Monday, 9 September 2013

To travelling with love!

Photography: Carl Joyce; Herb Wise.
All rights reserved!

The origins of the modern word travel go back to around 13th century and the Anglo-French term travail, which was referred to arduous work, labour, painful effort, torture. Robert Cole (2009) looks for its roots in Latin: tripalis (an instrument of torture having tri (three) stakes).
As it seems, back in the days travelling was a method of torment and one was punished by sending them to travel (travellers). Based on the indigenous meaning of the verb, things haven't changed much in terms of what a nightmare travelling could be today. Yet, for some, the initial idea of the word appears in opposition to the pleasure obtained when "on the move".
Someone said once that the great affair is to move and I, personally, believe it is, indeed! There isn't anything more tranquillising to the mind than the sweet fatigue that engulfs you when crossing through a green countryside on a train at sunset;


Or the quiet, ticklish anxiety when awaiting that voice announcing the gate number of your flight; 


or the feeling of nostalgia and impatience in your chest when catching a glimpse of an airplane trail in the sky;


or the sense of inner relief when admire the muffled wail of the ginormous, ever-living city from a distance.


Distance.
So large. So infinite. So erratic.
Miles, meters and kilometres drawing distance.
Distance.
Created by waves,



railroads, 


crossroads,


low roads, 


and highroads. 

Distance.
Between countries, cities and people.
Many people.
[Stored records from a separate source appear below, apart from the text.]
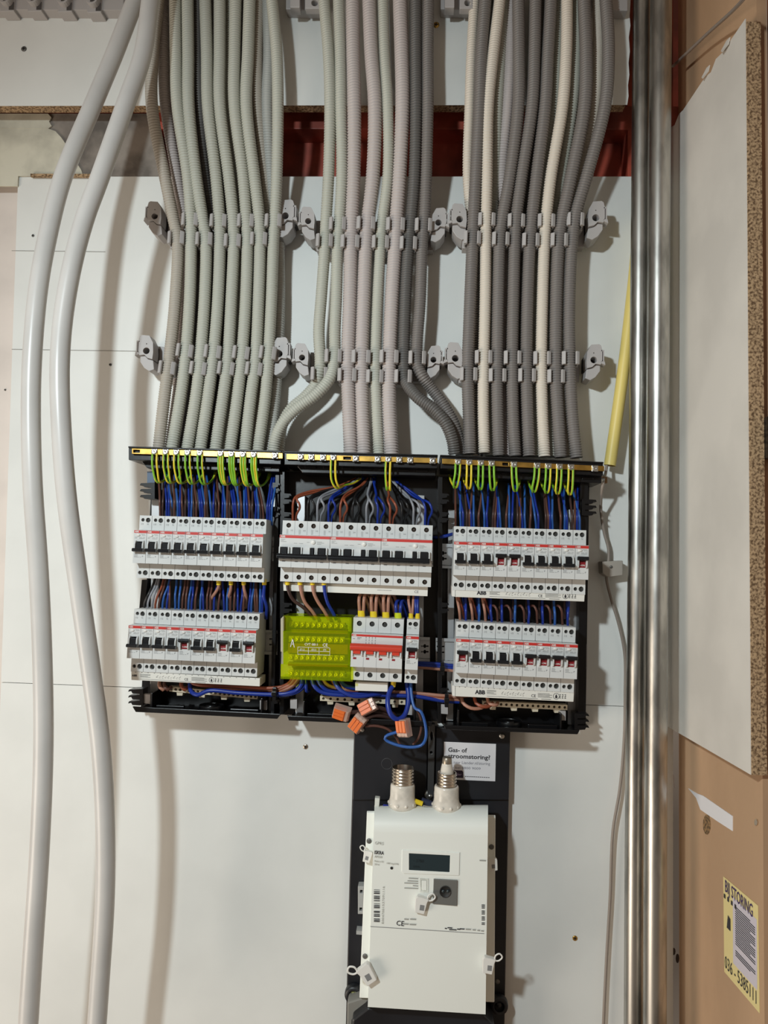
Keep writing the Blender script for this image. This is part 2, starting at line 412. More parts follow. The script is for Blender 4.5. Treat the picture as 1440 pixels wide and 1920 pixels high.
# yellow tube
yt = MB(); yp = pxs([(1143.5, 873), (1168, 700), (1189, 520), (1200, 400)], .024)
yp2 = smoothpath(yp, .01); yt.tube(yp2, .0085, 24, raw=True, caps=False); yt.tube([p for p in yp2], .0074, 24, raw=True, caps=False)
n_, b_ = axis_frame(yp2[1] - yp2[0]); vs = []
for rr in (.0085, .0074):
    for j in range(24): a = 2*math.pi*j/24; vs.append(yp2[0] + (n_*math.cos(a) + b_*math.sin(a))*rr)
yt.add(vs, [(j, (j+1) % 24, 24+(j+1) % 24, 24+j) for j in range(24)])
thing('yellow_tube', yt, yellow_t, 'straight pale yellow plastic tube leaning behind the steel pipes', 'tube', recalc=False)
# white hoses
thing('white_hose', MB().tube([P(x, y, d) for x, y, d in [(300, -110, .09), (254, 0, .10), (215, 100, .11), (173, 200, .125), (118.5, 331, .15), (90, 440, .165), (72, 540, .175), (61, 660, .18), (58, 760, .18), (61, 900, .18), (73, 1080, .175), (80, 1250, .17), (81.5, 1400, .165), (75, 1580, .16), (62, 1780, .155), (48, 2000, .15)]], .0119, 28, .01), hose_w,
      'leftmost of the two thick white cables hanging down the left side', 'cable', recalc=False)
thing('white_hose', MB().tube([P(x, y, d) for x, y, d in [(300, -110, .13), (282, 0, .135), (268, 100, .14), (234, 200, .155), (188, 331, .175), (159, 410, .185), (135, 500, .195), (118, 600, .20), (112, 690, .205), (115, 800, .205), (125, 930, .20), (148, 1100, .19), (171, 1260, .18), (189, 1400, .17), (197, 1540, .16), (197, 1680, .15), (186, 1860, .14), (176, 2000, .14)]], .0119, 28, .01), hose_w,
      'rightmost of the two thick white cables, hanging beside the distribution board', 'cable', recalc=False)
# screws in the walls
def screw(px, py, d, r, label, m=dkscrew):
    c = P(px, py, d); root = group_root('wall_screw', c, label, 'screw')
    wpart(MB().lathe([(0, .0), (r, 0), (r, .0006), (r * .8, .0011), (0, .0012)], c, (0, -1, 0), 16), 'head', m, root, recalc=False)
    k = MB(); k.box(c.x - r * .6, c.x + r * .6, c.y - .0016, c.y - .0008, c.z - r * .14, c.z + r * .14); k.box(c.x - r * .14, c.x + r * .14, c.y - .0016, c.y - .0008, c.z - r * .6, c.z + r * .6)
    wpart(k, 'cross_recess', hole_m, root)
screw(45, 92, D_U, .0042, 'dark screw in the upper white panel near its left end')
screw(62, 442, 0, .0022, 'small screw in the white board left of the thick white cables')
screw(207, 684, 0, .0022, 'small screw in the white board left of the lower clip row')
screw(573, 1400, 0, .0038, 'screw in the white board below the middle enclosure', nickel)
screw(1078, 1759, 0, .0036, 'brass screw low in the white board right of the meter', brass)
screw(818, 47, D_U, .0046, 'dark brass screw high in the upper panel right of the dark conduits', brass)
screw(10, 731, -.0185, .0016, 'tiny dark screw at the far left edge of the wall')
screw(1, 1440, -.0185, .0026, 'tiny dark screw low at the far left edge')
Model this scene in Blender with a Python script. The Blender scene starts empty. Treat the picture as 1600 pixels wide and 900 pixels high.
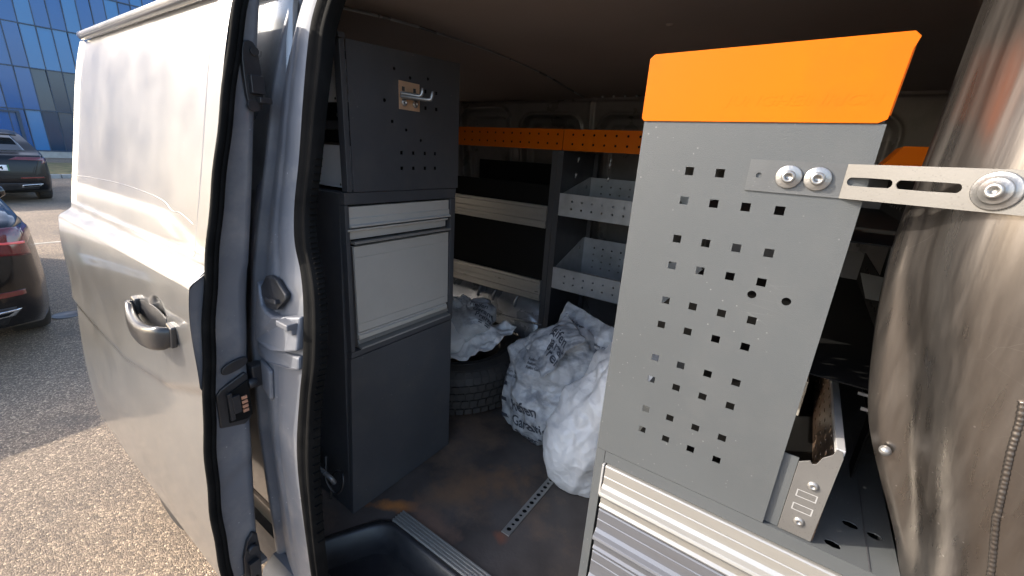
import bpy, bmesh, math, random
import numpy as np
from mathutils import Vector, Matrix, noise
from mathutils.bvhtree import BVHTree
random.seed(7)
scn = bpy.context.scene
COL = scn.collection
# ---------------------------------------------------------------- camera
YAW, PITCH, ROLL, F = math.radians(34.055), math.radians(17.804), math.radians(3.603), 653.1
cy, sy, cp, sp, cr, sr = math.cos(YAW), math.sin(YAW), math.cos(PITCH), math.sin(PITCH), math.cos(ROLL), math.sin(ROLL)
r0 = Vector((cy, sy, 0)); fw = Vector((-sy*cp, cy*cp, -sp)); u0 = r0.cross(fw)
rt = r0*cr + u0*sr; up = u0*cr - r0*sr
cd = bpy.data.cameras.new('camera'); cam = bpy.data.objects.new('camera', cd); COL.objects.link(cam)
cam.matrix_world = Matrix(((rt.x, up.x, -fw.x, 0), (rt.y, up.y, -fw.y, 0), (rt.z, up.z, -fw.z, 1.6), (0, 0, 0, 1)))
cd.sensor_width = 36; cd.lens = F*36/1600; cd.clip_start = 0.02; cd.clip_end = 2000
scn.camera = cam
# ---------------------------------------------------------------- light
SUN_EL = math.radians(31); sdir = Vector((0.83, 0.56, 0)).normalized()      # horizontal travel direction
w = bpy.data.worlds.new('World'); scn.world = w; w.use_nodes = True
nt = w.node_tree; bg = nt.nodes['Background']; sky = nt.nodes.new('ShaderNodeTexSky')
sky.sky_type = 'NISHITA'; sky.sun_disc = False; sky.sun_elevation = SUN_EL
sky.sun_rotation = math.atan2(-sdir.x, -sdir.y)
sky.air_density = .9; sky.dust_density = 2.2; sky.ozone_density = .8
nt.links.new(sky.outputs[0], bg.inputs[0]); bg.inputs[1].default_value = 0.15
sl = bpy.data.lights.new('sun', 'SUN'); sl.energy = 2.1; sl.angle = math.radians(0.5); sl.color = (1, .91, .79)
so = bpy.data.objects.new('sun', sl); COL.objects.link(so); so.location = (-8, -8, 12)
so.rotation_euler = Vector((sdir.x*math.cos(SUN_EL), sdir.y*math.cos(SUN_EL), -math.sin(SUN_EL))).to_track_quat('-Z', 'Y').to_euler()
scn.view_settings.view_transform = 'Standard'; scn.view_settings.look = 'None'
scn.view_settings.gamma = 1; scn.view_settings.exposure = 1.92
scn.cycles.max_bounces = 10; scn.cycles.diffuse_bounces = 6
# ---------------------------------------------------------------- materials
MATS = {}
def nodes_of(m):
    t = m.node_tree; return t, t.nodes, t.links, t.nodes['Principled BSDF']
def mat(name, col, rough=.5, metal=0., var=.0, vscale=6., bump=.0, bscale=200., dirt=None, dscale=4., damt=.5, coat=0., spec=.5, rvar=0., stretch=(1,1,1), bdist=.002):
    """base colour with noise variation, optional dirt colour by a second noise, fine bump"""
    m = bpy.data.materials.new(name); m.use_nodes = True; t, N, L, b = nodes_of(m)
    b.inputs['Roughness'].default_value = rough; b.inputs['Metallic'].default_value = metal
    b.inputs['Coat Weight'].default_value = coat; b.inputs['Specular IOR Level'].default_value = spec
    b.inputs['Coat Roughness'].default_value = .06
    tc = N.new('ShaderNodeTexCoord'); mp = N.new('ShaderNodeMapping'); mp.inputs['Scale'].default_value = stretch
    L.new(tc.outputs['Object'], mp.inputs[0]); out = None
    c = N.new('ShaderNodeRGB'); c.outputs[0].default_value = (*col, 1); out = c.outputs[0]
    if var > 0:
        n = N.new('ShaderNodeTexNoise'); n.inputs['Scale'].default_value = vscale; n.inputs['Detail'].default_value = 6
        L.new(mp.outputs[0], n.inputs[0])
        r = N.new('ShaderNodeMapRange'); r.inputs[1].default_value = .3; r.inputs[2].default_value = .7
        r.inputs[3].default_value = 1-var; r.inputs[4].default_value = 1+var; L.new(n.outputs[0], r.inputs[0])
        h = N.new('ShaderNodeVectorMath'); h.operation = 'SCALE'; L.new(out, h.inputs[0]); L.new(r.outputs[0], h.inputs['Scale']); out = h.outputs[0]
    if dirt:
        n = N.new('ShaderNodeTexNoise'); n.inputs['Scale'].default_value = dscale; n.inputs['Detail'].default_value = 9; n.inputs['Roughness'].default_value = .65
        L.new(mp.outputs[0], n.inputs[0])
        r = N.new('ShaderNodeMapRange'); r.inputs[1].default_value = .48; r.inputs[2].default_value = .66; r.inputs[4].default_value = damt
        L.new(n.outputs[0], r.inputs[0])
        mx = N.new('ShaderNodeMix'); mx.data_type = 'RGBA'; L.new(r.outputs[0], mx.inputs[0]); L.new(out, mx.inputs[6]); mx.inputs[7].default_value = (*dirt, 1); out = mx.outputs[2]
    L.new(out, b.inputs['Base Color'])
    if rvar > 0:
        n = N.new('ShaderNodeTexNoise'); n.inputs['Scale'].default_value = 9; n.inputs['Detail'].default_value = 8
        L.new(mp.outputs[0], n.inputs[0]); r = N.new('ShaderNodeMapRange')
        r.inputs[1].default_value = .3; r.inputs[2].default_value = .7; r.inputs[3].default_value = max(.02, rough-rvar); r.inputs[4].default_value = rough+rvar
        L.new(n.outputs[0], r.inputs[0]); L.new(r.outputs[0], b.inputs['Roughness'])
    if bump > 0:
        n = N.new('ShaderNodeTexNoise'); n.inputs['Scale'].default_value = bscale; n.inputs['Detail'].default_value = 4
        L.new(mp.outputs[0], n.inputs[0]); bp = N.new('ShaderNodeBump'); bp.inputs['Strength'].default_value = bump; bp.inputs['Distance'].default_value = bdist
        L.new(n.outputs[0], bp.inputs['Height']); L.new(bp.outputs[0], b.inputs['Normal'])
    MATS[name] = m; return m
def specks(m, col, scale=60., thr=.05, amt=.6):
    """tiny dust specks / nicks mixed over the base colour"""
    t, N, L, b = nodes_of(m); src = b.inputs['Base Color'].links[0].from_socket
    tc = N.new('ShaderNodeTexCoord'); v = N.new('ShaderNodeTexVoronoi'); v.inputs['Scale'].default_value = scale
    L.new(tc.outputs['Object'], v.inputs[0])
    r = N.new('ShaderNodeMapRange'); r.inputs[1].default_value = thr; r.inputs[2].default_value = thr*1.5; r.inputs[3].default_value = amt; r.inputs[4].default_value = 0
    L.new(v.outputs[0], r.inputs[0])
    n = N.new('ShaderNodeTexNoise'); n.inputs['Scale'].default_value = 7; L.new(tc.outputs['Object'], n.inputs[0])
    g = N.new('ShaderNodeMapRange'); g.inputs[1].default_value = .45; g.inputs[2].default_value = .6; L.new(n.outputs[0], g.inputs[0])
    mu = N.new('ShaderNodeMath'); mu.operation = 'MULTIPLY'; L.new(r.outputs[0], mu.inputs[0]); L.new(g.outputs[0], mu.inputs[1])
    mx = N.new('ShaderNodeMix'); mx.data_type = 'RGBA'; L.new(mu.outputs[0], mx.inputs[0]); L.new(src, mx.inputs[6]); mx.inputs[7].default_value = (*col, 1)
    L.new(mx.outputs[2], b.inputs['Base Color'])
def scratches(m, col, scale=3., amt=.5, thr=.012, rot=.6, stretch=(1, 12, 12)):
    t, N, L, b = nodes_of(m); src = b.inputs['Base Color'].links[0].from_socket
    tc = N.new('ShaderNodeTexCoord'); mp = N.new('ShaderNodeMapping'); mp.inputs['Rotation'].default_value = (rot, rot*.7, rot*1.3); mp.inputs['Scale'].default_value = stretch
    v = N.new('ShaderNodeTexVoronoi'); v.feature = 'DISTANCE_TO_EDGE'; v.inputs['Scale'].default_value = scale
    nz = N.new('ShaderNodeTexNoise'); nz.inputs['Scale'].default_value = 5; L.new(tc.outputs['Object'], nz.inputs[0])
    L.new(tc.outputs['Object'], mp.inputs[0]); L.new(mp.outputs[0], v.inputs[0])
    r = N.new('ShaderNodeMapRange'); r.inputs[1].default_value = 0; r.inputs[2].default_value = thr; r.inputs[3].default_value = amt; r.inputs[4].default_value = 0
    L.new(v.outputs[0], r.inputs[0]); g = N.new('ShaderNodeMapRange'); g.inputs[1].default_value = .55; g.inputs[2].default_value = .68; L.new(nz.outputs[0], g.inputs[0])
    mu = N.new('ShaderNodeMath'); mu.operation = 'MULTIPLY'; L.new(r.outputs[0], mu.inputs[0]); L.new(g.outputs[0], mu.inputs[1])
    mx = N.new('ShaderNodeMix'); mx.data_type = 'RGBA'; L.new(mu.outputs[0], mx.inputs[0]); L.new(src, mx.inputs[6]); mx.inputs[7].default_value = (*col, 1)
    L.new(mx.outputs[2], b.inputs['Base Color'])
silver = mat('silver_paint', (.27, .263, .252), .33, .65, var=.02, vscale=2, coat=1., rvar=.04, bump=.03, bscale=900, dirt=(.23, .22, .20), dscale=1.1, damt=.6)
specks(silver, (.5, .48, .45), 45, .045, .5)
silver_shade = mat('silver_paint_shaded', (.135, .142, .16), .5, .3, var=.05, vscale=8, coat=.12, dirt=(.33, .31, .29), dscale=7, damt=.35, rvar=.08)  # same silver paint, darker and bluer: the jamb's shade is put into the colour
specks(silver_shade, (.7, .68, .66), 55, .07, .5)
rubber = mat('seal_rubber', (.005, .005, .005), .8, spec=.06, var=.2, vscale=20, dirt=(.014, .013, .012), dscale=10, damt=.35, bump=.2, bscale=300)
blackpl = mat('black_plastic', (.016, .016, .018), .42, var=.15, vscale=30, dirt=(.07, .062, .055), dscale=6, damt=.4, bump=.15, bscale=700, rvar=.1)
anth = mat('anthracite_sheet', (.052, .053, .058), .42, var=.07, vscale=5, dirt=(.075, .072, .07), dscale=8, damt=.5, bump=.12, bscale=900, rvar=.08)
specks(anth, (.2, .19, .18), 38, .05, .5); scratches(anth, (.16, .155, .15), 2.2, .3, .005)
panelgrey = mat('grey_sheet', (.072, .078, .081), .48, var=.05, vscale=4, dirt=(.088, .091, .091), dscale=5, damt=.6, bump=.45, bscale=1300, rvar=.08, bdist=.0008, spec=.4)
specks(panelgrey, (.20, .20, .195), 70, .06, .6); scratches(panelgrey, (.22, .22, .22), 2.2, .5, .006); scratches(panelgrey, (.2, .2, .2), 5., .3, .01, 2.1)
orange = mat('orange_sheet', (.56, .118, .0), .5, spec=.12, var=.05, vscale=3, bump=.06, bscale=1200, dirt=(.58, .085, .004), dscale=6, damt=.4)
galv = mat('galvanised_sheet', (.42, .42, .42), .42, .3, var=.12, vscale=14, dirt=(.30, .295, .28), dscale=12, damt=.5, rvar=.1, bump=.06, bscale=400)
alu = mat('aluminium_profile', (.36, .35, .325), .34, .55, var=.05, vscale=6, stretch=(1, 8, 8), rvar=.07, bump=.04, bscale=500, dirt=(.27, .26, .235), dscale=6, damt=.35)
alub = mat('aluminium_flap', (.50, .475, .43), .42, .25, var=.05, vscale=3, dirt=(.44, .42, .38), dscale=9, damt=.35, rvar=.08)
zinc = mat('zinc_plated', (.30, .295, .285), .34, .75, var=.15, vscale=60, rvar=.12, bump=.2, bscale=300)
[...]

Different people.



Singing people,


dancing people, 


celebrating people, 


working people,

tired people,


and those who smile,


try, 


or simply wait. 


Travelling is the ability to adapt. To chameleonize. To develop. And grow.
To know the differences and fascinate the contrasts. To experiment. And experience the uncertainty. The danger. The past.


And the future.


Travelling is about the meetings. The spontaneous, unexpected, last-minute meetings. Those meetings that give you the chills when you drift away while on your lunch break in the grey, dull office.
Those meetings that you are reminded of every time you hear a song, or detect a scent lingering with the wind.
Those meetings, the memories of which fill the corners of your eyes while heading home on the bus from work.
Those meetings that scar you for e-v-e-r...

Meetings with places,
 


species,

and long lost items with their own past.




Meetings with destinies,


stories,


and other versions of the "facts" as we know it.



Despondent meetings,



 breathtaking meetings...


but most of all, travelling is about THOSE meetings, smily, sweaty, sunny, sleepless meetings when days and nights merge into one same temporal dimension and where the only rules to abide by are the rules of youth,



passion, peace and love. 

Love for life. Love for love. Love for the unknown. Love for travelling. And the torture that comes with it.


***

"Travel is fatal to prejudice, bigotry, and narrow-mindedness, and many of our people need it sorely on these accounts. Broad, wholesome, charitable views of men and things cannot be acquired by vegetating in one little corner of the earth all one's lifetime."